EXERCISE GOAL ▸
Give back every line exactly as it appears, pictures excluded.

--- START MATERIALS PROVIDED ---

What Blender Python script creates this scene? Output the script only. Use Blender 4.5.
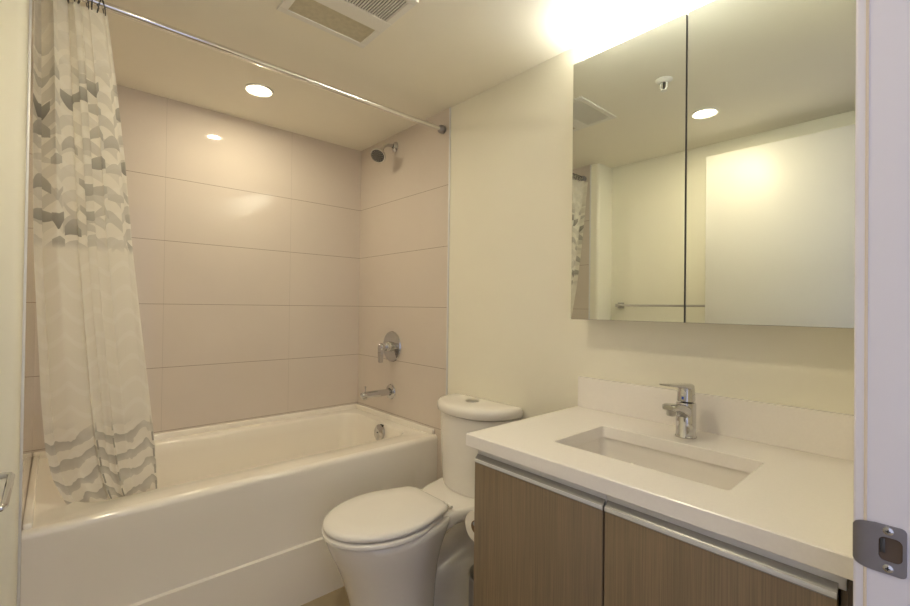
import bpy, bmesh, math, random
from mathutils import Vector, Matrix
random.seed(7)
for o in list(bpy.data.objects):
    bpy.data.objects.remove(o)
S = bpy.context.scene
COL = S.collection
PI = math.pi

# ------------------------------------------------------------------ camera
cd = bpy.data.cameras.new('camera'); cd.sensor_width = 36; cd.lens = 17.641; cd.clip_start = 0.01
cam = bpy.data.objects.new('camera', cd); COL.objects.link(cam)
R_ = Vector((0.74498866, -0.66695932, 0.01253661)); U_ = Vector((-0.01508581, 0.00194375, 0.99988431)); F_ = Vector((0.66690653, 0.7450916, 0.00861354))
m = Matrix(((R_.x, U_.x, -F_.x, 0), (R_.y, U_.y, -F_.y, 0), (R_.z, U_.z, -F_.z, 1.2432), (0, 0, 0, 1)))
cam.matrix_world = m
S.camera = cam

# ------------------------------------------------------------------ world: pale cool daylight that comes in through the open doorway
w = bpy.data.worlds.new('world'); S.world = w; w.use_nodes = True
bg = w.node_tree.nodes['Background']
bg.inputs[0].default_value = (0.78, 0.80, 1.0, 1); bg.inputs[1].default_value = 0.34

DOWN_COL, DOWN_E = (1.0, 0.865, 0.60), 215.0       # the two recessed downlights
LED_COL, LED_E = (0.98, 0.98, 0.93), 27.0         # the light bar on the mirror cabinet
S.view_settings.view_transform = 'Standard'
S.view_settings.look = 'None'
S.view_settings.exposure = 1.50
S.view_settings.gamma = 1.0
S.view_settings.use_curve_mapping = False
S.cycles.max_bounces = 14; S.cycles.diffuse_bounces = 8; S.cycles.glossy_bounces = 6
S.cycles.use_denoising = True
S.cycles.sample_clamp_indirect = 6.0
S.cycles.caustics_reflective = False; S.cycles.caustics_refractive = False

# ------------------------------------------------------------------ materials
class NT:
    def __init__(self, name):
        self.m = bpy.data.materials.new(name); self.m.use_nodes = True
        self.t = self.m.node_tree; self.n = self.t.nodes
        self.p = self.n['Principled BSDF']
    def node(self, typ, **kw):
        x = self.n.new(typ)
        for k, v in kw.items(): setattr(x, k, v)
        return x
    def link(self, a, b): self.t.links.new(a, b)
    def math(self, op, a, b=None, c=None, clamp=False):
        x = self.n.new('ShaderNodeMath'); x.operation = op; x.use_clamp = clamp
        for i, v in enumerate((a, b, c)):
            if v is None: continue
            if isinstance(v, (int, float)): x.inputs[i].default_value = v
            else: self.link(v, x.inputs[i])
        return x.outputs[0]
    def mix(self, f, a, b):
        x = self.n.new('ShaderNodeMix'); x.data_type = 'RGBA'
        for sock, v in ((x.inputs[0], f), (x.inputs[6], a), (x.inputs[7], b)):
            if isinstance(v, (int, float)): sock.default_value = v
            elif isinstance(v, tuple): sock.default_value = (*v, 1) if len(v) == 3 else v
            else: self.link(v, sock)
        return x.outputs[2]

def mat(name, col, rough=0.5, metal=0.0, spec=0.5, coat=0.0, vary=0.03, scale=8.0, bump=0.0, bscale=200.0, emit=None):
    N = NT(name); p = N.p
    p.inputs['Roughness'].default_value = rough; p.inputs['Metallic'].default_value = metal
    p.inputs['Specular IOR Level'].default_value = spec; p.inputs['Coat Weight'].default_value = coat
    p.inputs['Coat Roughness'].default_value = 0.05
    tc = N.node('ShaderNodeTexCoord')
    ns = N.node('ShaderNodeTexNoise'); ns.inputs['Scale'].default_value = scale; ns.inputs['Detail'].default_value = 3
    N.link(tc.outputs['Object'], ns.inputs['Vector'])
    c1 = tuple(max(0, c * (1 - vary)) for c in col); c2 = tuple(min(1, c * (1 + vary)) for c in col)
    N.link(N.mix(ns.outputs['Fac'], c1, c2), p.inputs['Base Color'])
    if bump:
        n2 = N.node('ShaderNodeTexNoise'); n2.inputs['Scale'].default_value = bscale
        N.link(tc.outputs['Object'], n2.inputs['Vector'])
        b = N.node('ShaderNodeBump'); b.inputs['Strength'].default_value = bump; b.inputs['Distance'].default_value = 0.002
        N.link(n2.outputs['Fac'], b.inputs['Height']); N.link(b.outputs['Normal'], p.inputs['Normal'])
    if emit:
        p.inputs['Emission Color'].default_value = (*emit[0], 1); p.inputs['Emission Strength'].default_value = emit[1]
    return N.m

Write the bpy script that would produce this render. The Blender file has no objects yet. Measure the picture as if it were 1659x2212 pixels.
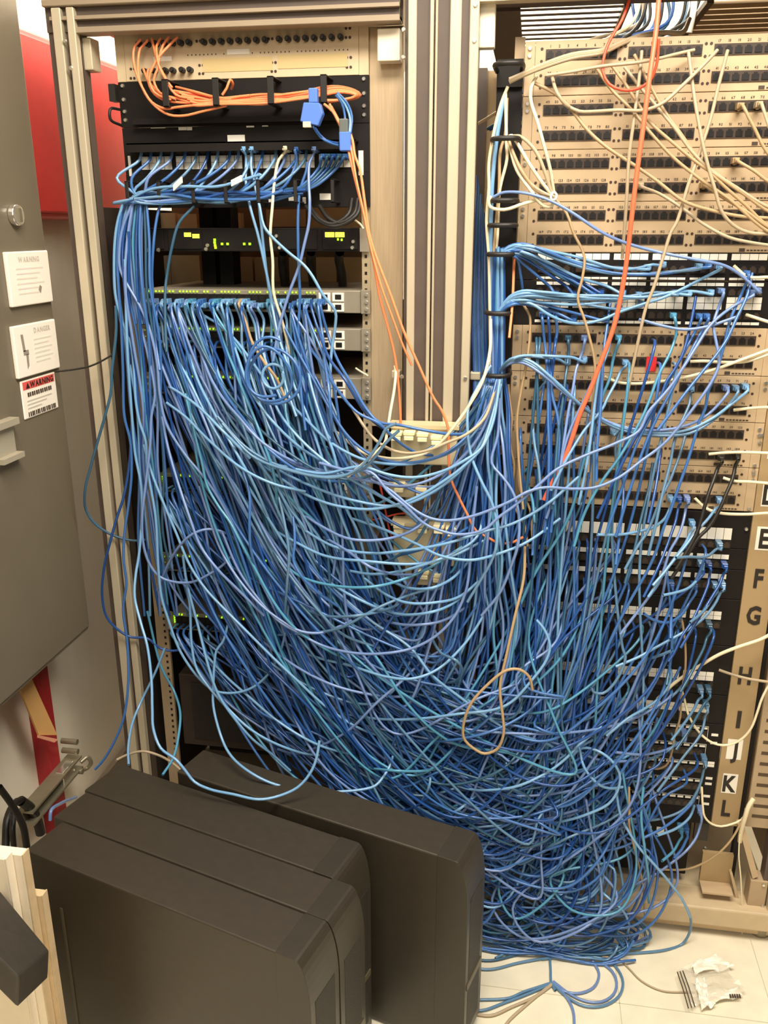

--- END MATERIALS PROVIDED ---

EXERCISE OUTPUT ▸
What Blender Python script creates this scene? Output the script only. Use Blender 4.5.
import bpy, bmesh, math, random
from mathutils import Vector, Matrix
random.seed(7)
for o in list(bpy.data.objects):
    bpy.data.objects.remove(o)
S = bpy.context.scene
COL = S.collection
PI = math.pi

# ------------------------------------------------------------------ camera
cd = bpy.data.cameras.new('camera'); cd.sensor_width = 36; cd.lens = 17.641; cd.clip_start = 0.01
cam = bpy.data.objects.new('camera', cd); COL.objects.link(cam)
R_ = Vector((0.74498866, -0.66695932, 0.01253661)); U_ = Vector((-0.01508581, 0.00194375, 0.99988431)); F_ = Vector((0.66690653, 0.7450916, 0.00861354))
m = Matrix(((R_.x, U_.x, -F_.x, 0), (R_.y, U_.y, -F_.y, 0), (R_.z, U_.z, -F_.z, 1.2432), (0, 0, 0, 1)))
cam.matrix_world = m
S.camera = cam

# ------------------------------------------------------------------ world: pale cool daylight that comes in through the open doorway
w = bpy.data.worlds.new('world'); S.world = w; w.use_nodes = True
bg = w.node_tree.nodes['Background']
bg.inputs[0].default_value = (0.78, 0.80, 1.0, 1); bg.inputs[1].default_value = 0.34

DOWN_COL, DOWN_E = (1.0, 0.865, 0.60), 215.0       # the two recessed downlights
LED_COL, LED_E = (0.98, 0.98, 0.93), 27.0         # the light bar on the mirror cabinet
S.view_settings.view_transform = 'Standard'
S.view_settings.look = 'None'
S.view_settings.exposure = 1.50
S.view_settings.gamma = 1.0
S.view_settings.use_curve_mapping = False
S.cycles.max_bounces = 14; S.cycles.diffuse_bounces = 8; S.cycles.glossy_bounces = 6
S.cycles.use_denoising = True
S.cycles.sample_clamp_indirect = 6.0
S.cycles.caustics_reflective = False; S.cycles.caustics_refractive = False

# ------------------------------------------------------------------ materials
class NT:
    def __init__(self, name):
        self.m = bpy.data.materials.new(name); self.m.use_nodes = True
        self.t = self.m.node_tree; self.n = self.t.nodes
        self.p = self.n['Principled BSDF']
    def node(self, typ, **kw):
        x = self.n.new(typ)
        for k, v in kw.items(): setattr(x, k, v)
        return x
    def link(self, a, b): self.t.links.new(a, b)
    def math(self, op, a, b=None, c=None, clamp=False):
        x = self.n.new('ShaderNodeMath'); x.operation = op; x.use_clamp = clamp
        for i, v in enumerate((a, b, c)):
            if v is None: continue
            if isinstance(v, (int, float)): x.inputs[i].default_value = v
            else: self.link(v, x.inputs[i])
        return x.outputs[0]
    def mix(self, f, a, b):
        x = self.n.new('ShaderNodeMix'); x.data_type = 'RGBA'
        for sock, v in ((x.inputs[0], f), (x.inputs[6], a), (x.inputs[7], b)):
            if isinstance(v, (int, float)): sock.default_value = v
            elif isinstance(v, tuple): sock.default_value = (*v, 1) if len(v) == 3 else v
            else: self.link(v, sock)
        return x.outputs[2]

def mat(name, col, rough=0.5, metal=0.0, spec=0.5, coat=0.0, vary=0.03, scale=8.0, bump=0.0, bscale=200.0, emit=None):
    N = NT(name); p = N.p
    p.inputs['Roughness'].default_value = rough; p.inputs['Metallic'].default_value = metal
    p.inputs['Specular IOR Level'].default_value = spec; p.inputs['Coat Weight'].default_value = coat
    p.inputs['Coat Roughness'].default_value = 0.05
    tc = N.node('ShaderNodeTexCoord')
    ns = N.node('ShaderNodeTexNoise'); ns.inputs['Scale'].default_value = scale; ns.inputs['Detail'].default_value = 3
    N.link(tc.outputs['Object'], ns.inputs['Vector'])
    c1 = tuple(max(0, c * (1 - vary)) for c in col); c2 = tuple(min(1, c * (1 + vary)) for c in col)
    N.link(N.mix(ns.outputs['Fac'], c1, c2), p.inputs['Base Color'])
    if bump:
        n2 = N.node('ShaderNodeTexNoise'); n2.inputs['Scale'].default_value = bscale
        N.link(tc.outputs['Object'], n2.inputs['Vector'])
        b = N.node('ShaderNodeBump'); b.inputs['Strength'].default_value = bump; b.inputs['Distance'].default_value = 0.002
        N.link(n2.outputs['Fac'], b.inputs['Height']); N.link(b.outputs['Normal'], p.inputs['Normal'])
    if emit:
        p.inputs['Emission Color'].default_value = (*emit[0], 1); p.inputs['Emission Strength'].default_value = emit[1]
    return N.m

Write the bpy script that would produce this render. The Blender file has no objects yet. Measure the picture as if it were 1659x2212 pixels.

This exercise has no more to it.